I'm not asking for super-realistic ai, just believeable and basic ai that plays like the real game. I don't get how one hockey game can get something right and the other can't. 2k9 has believable goalies, yet 09's are robots. 09 thinks realistic defense is backpedaling into the zone and setting up like you're defending on a powerplay. In contrast, 2k9 thinks that defense is about checking the crap out of anything that moves. I just don't understand how a game like 2k3 can get pretty dang close to believable hockey ai and 6 years later, we're getting what we see now in 2k9 and 09. It just boggles my mind.
Here's another case in point. I played Winning Eleven on the old Xbox console and that game played dang realistic soccer, and we're talking about 22 players on the field at once. The game had only one slider that I recall, and that was the difficulty. You could also adjust the length of the halves in real time, but other than that, there weren't any sliders to speak of. It didn't need any! The game had realistic physics and was fun. I don't understand why playing video game hockey with real physics and realistic gameplay wouldn't be fun? I mean, if you don't enjoy real hockey, why would you play it in video game form? I don't enjoy basketball or baseball, therefore I don't play it on my console.

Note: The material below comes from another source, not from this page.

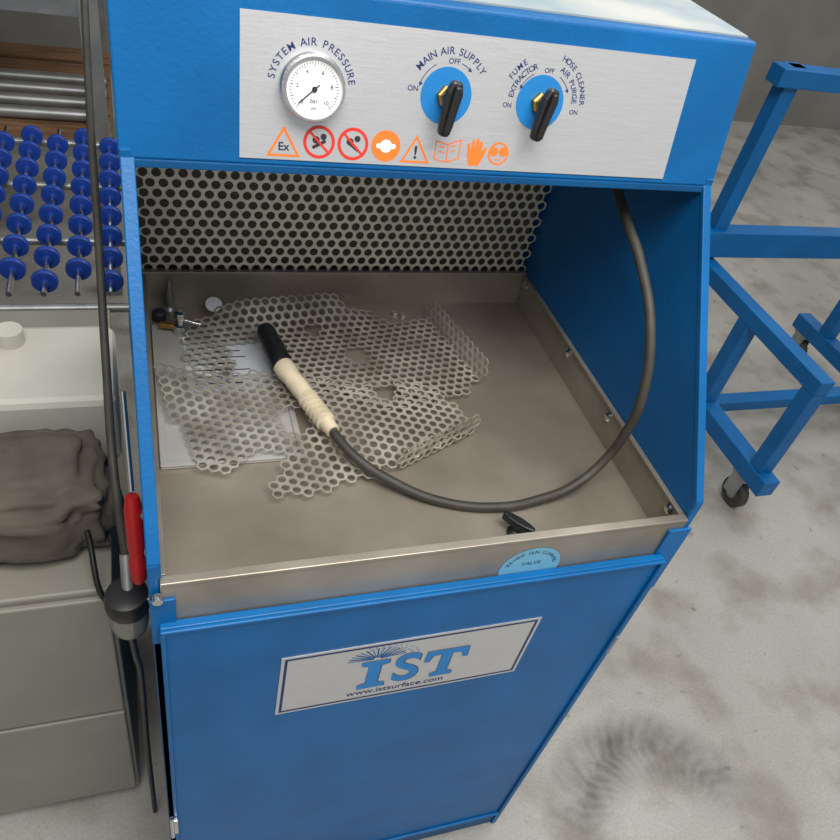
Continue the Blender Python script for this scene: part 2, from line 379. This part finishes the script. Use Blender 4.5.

You know, I wouldn't mind the sliders so much if the game was based upon realism and started there at default settings. However, it's not and with the lack of information about what the sliders actually do, slider adjustment becomes a maddening game in and of itself. It's pure laziness on the part of the programmers, plain and simple. I don't buy the "customization" argument one bit. If they really want the customer to be able to tweak the game to their liking, offer some information about what these sliders and game adjustments really do. Otherwise, as far as I'm concerned, it's all for show and just put in the game as a "feature".